Mapping mean monthly temperatures over a coastal hilly area incorporating terrain aspect effects

Efforts in the past two decades on air temperature mapping based on sparse monitoring networks reveal that algorithms based on multiple linear regressions with geographical and topographical parameters perform promisingly. In this study, a multiple-regression model, previously for precipitation characterization using autosearched orographic and atmospheric effects (PCASOA), is applied to analyze spatial distribution of mean monthly daily maximum and minimum temperatures (at 33 stations) in Adelaide and theMount Lofty Ranges (9000 km²), a coastal hilly area in South Australia. Terrain aspect (or slope orientation) is transformed and explicitly incorporated in the model, together with some other topographic variables. Overall, PCASOA captures 91% and 70% observed spatial variability for mean monthly maximum (T_max) and minimum (T_min) temperature, respectively.
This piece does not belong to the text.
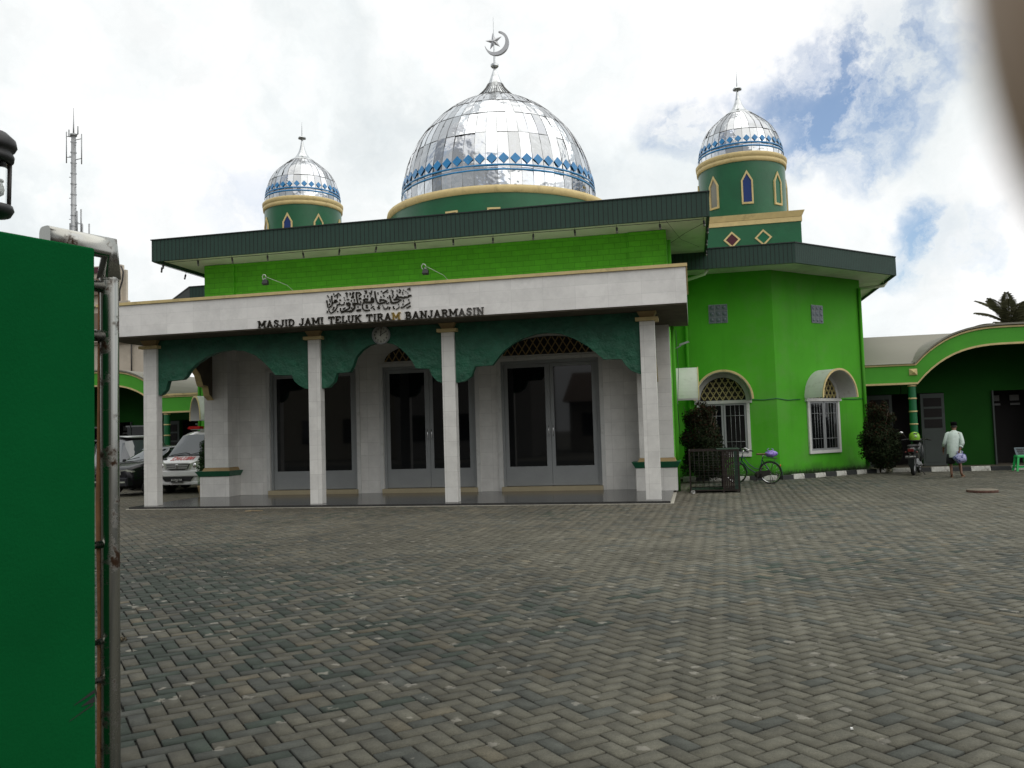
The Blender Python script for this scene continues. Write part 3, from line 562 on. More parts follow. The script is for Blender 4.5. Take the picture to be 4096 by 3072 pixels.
def dome(parent, c, prof, nseg, seams, drz, stripes, dia, spire, sub=3, seed=3):
    """sheet-metal dome: each panel tilts a little differently, dark seams, blue diamonds and stripes"""
    rg = random.Random(seed); cx, cy = c; b = MB(); cols_ = []
    rows = [(seams[i], seams[i+1]) for i in range(len(seams)-1)]
    for z0, z1 in rows:
        for k in range(nseg):
            q = []; tilt = rg.gauss(0, .018); tl2 = rg.gauss(0, .02); cc = (rg.random(), rg.random())
            zs = np.linspace(z0, z1, sub+1); base = len(b.v); vs = []
            for zi, z in enumerate(zs):
                r = interp(prof, z)
                for si, s in enumerate((0, .5, 1)):
                    a = 2*math.pi*(k+s)/nseg; rr = r*(1-(1-math.cos(math.pi/nseg))*(0 if si != 1 else 0))
                    rr += (s-.5)*tilt*2*math.pi*r/nseg + (zi/sub-.5)*tl2*(z1-z0)
                    vs.append((cx+rr*math.sin(a), cy-rr*math.cos(a), z))
            b.add(vs, [(i*3+j, i*3+j+1, (i+1)*3+j+1, (i+1)*3+j) for i in range(sub) for j in range(2)], True)
            cols_ += [(cc[0], cc[1], 0, 1)]*len(vs)
    o = b.build('dome', 'dome', parent, MO)
    at = o.data.color_attributes.new('panel', 'FLOAT_COLOR', 'POINT'); at.data.foreach_set('color', np.array(cols_, float).ravel())
    b = MB()
    for z in seams: 
        r = interp(prof, z)+.006; b.lathe([(r-.003, z-.007), (r+.006, z), (r-.003, z+.007)], (cx, cy, 0), nseg*2)
    wdt = .0045
    for k in range(nseg):
        a = 2*math.pi*k/nseg; b.tube([(cx+(interp(prof, z)+.004)*math.sin(a), cy-(interp(prof, z)+.004)*math.cos(a), z) for z in np.linspace(seams[0], seams[-1], 16)], wdt, 4, cap=False)
    mp(b, 'seams', 'seam', o)
    b = MB(); hw, hh = dia
    for k in range(nseg):
        a0 = 2*math.pi*(k+.5)/nseg; r = interp(prof, drz)
        def pt(u, v, d): 
            rr = interp(prof, drz+v)+d+.008; a = a0+u/r; return (cx+rr*math.sin(a), cy-rr*math.cos(a), drz+v)
        P0 = [pt(0, -hh, .0), pt(hw, 0, .0), pt(0, hh, .0), pt(-hw, 0, .0)]; P1 = [pt(0, -hh, .014), pt(hw, 0, .014), pt(0, hh, .014), pt(-hw, 0, .014)]
        b.add(P0+P1, [(4, 5, 6, 7)]+[(i, (i+1) % 4, 4+(i+1) % 4, 4+i) for i in range(4)])
    mp(b, 'diamond_band', 'blue', o)
    b = MB()
    for z in stripes: 
        r = interp(prof, z)+.008; b.lathe([(r, z-.026), (r+.014, z-.022), (r+.014, z+.022), (r, z+.026)], (cx, cy, 0), nseg*2)
    mp(b, 'stripes', 'blue', o)
    b = MB(); b.lathe(spire, (cx, cy, 0), 28, smooth=False); mp(b, 'spire', 'dome_plain', o)
    return o
M['seam'] = mat('dark_seam', (.16, .16, .16), .6, metal=.3)
M['dome_plain'] = mat('spire_sheet', (.55, .57, .58), .25, metal=1., var=.25, scale=8)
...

The regression also infers some physical processes influencing the air temperature distribution. The results indicate horizontal gradients of T_max in the east-west and north-south directions,which can be related to the effects of dominant wind directions in the study area. The effect of terrain ruggedness on T_max is likely related to the blockage of sea breeze in the complex terrain. Cold air drainage potential only influences T_min during winter months in the study area. Terrain slope and aspect significantly contribute to interpreting T_min spatial distribution and can be related to their sheltering effect fromthe dominant cool inland winds. They also contribute to interpreting T_max spatial distribution, while the physical mechanism is not clear.